Enfin, une école « humaine » ne devrait-elle- pas être une école « sociale » dotée de fonds sociaux permettant d’aider les familles pauvres pour la cantine, les fournitures ou les transports scolaires au moment où des millions de parents et leurs enfants vivent dans la difficulté et souvent la grande précarité ?
Divisé par deux de 2002 à 2012, augmenté de 2012 à 2017 puis de nouveau diminué de 50% en 2020, le budget des fonds sociaux est ramené de 50 millions en 2023 à 49 millions en 2024 dans une période où la situation économique reste particulièrement difficile pour les plus modestes.
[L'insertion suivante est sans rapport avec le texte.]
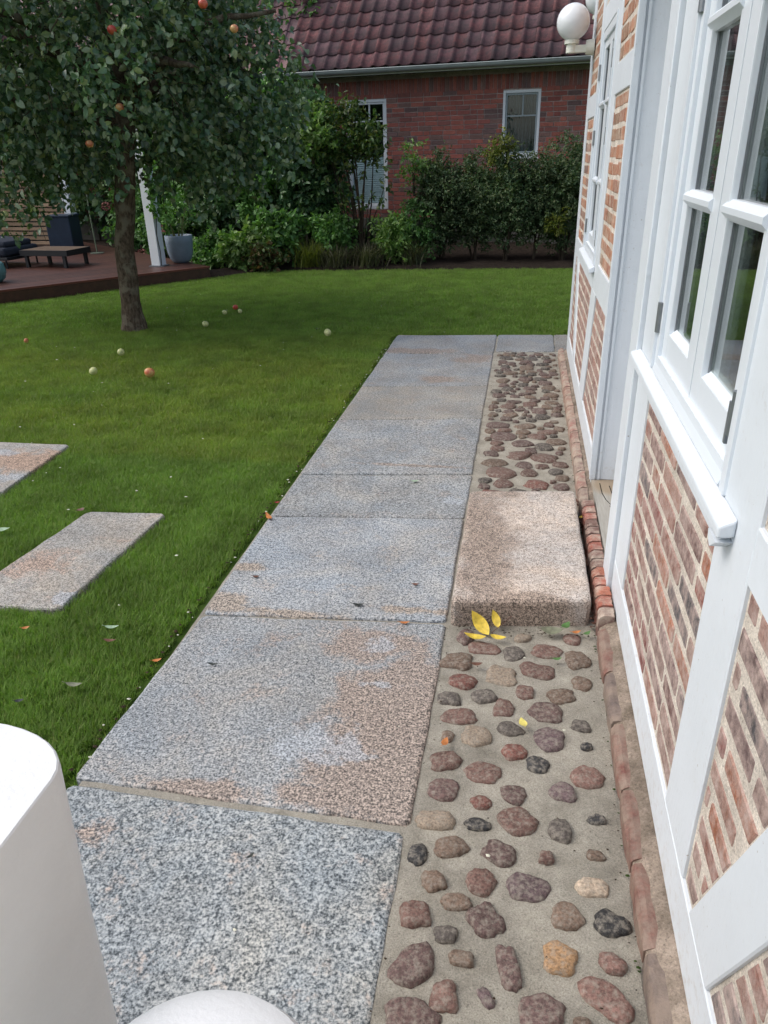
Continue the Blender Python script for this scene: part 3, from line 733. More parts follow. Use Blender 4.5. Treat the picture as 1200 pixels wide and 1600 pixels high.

A cette baisse budgétaire vient s’ajouter le fait souvent dénoncé par Jean-Paul DELAHAYE selon lequel « les versements tardifs et aléatoires d’une année sur l’autre faits aux établissements sont une entrave à une gestion sereine des fonds sociaux localement ».
Au final, ce budget 2024 souffre d’un terrible décalage entre les propos d’autosatisfaction d’un ministre soucieux de son image et la réalité des mesures budgétaires qui ramènent « l’humain » à sa plus stricte dimension au sein des établissements scolaires.
Cet affichage budgétaire 2024 du Ministre ATTAL démontre, s’il en était besoin, que ce gouvernement privilégie résolument les économies de moyens- et les effets d’annonces- au détriment d’une école qui placerait la démocratisation de la réussite et de l’excellence au cœur de notre pacte républicain.
En un mot, une école qui serait plus « humaine ». On en est loin.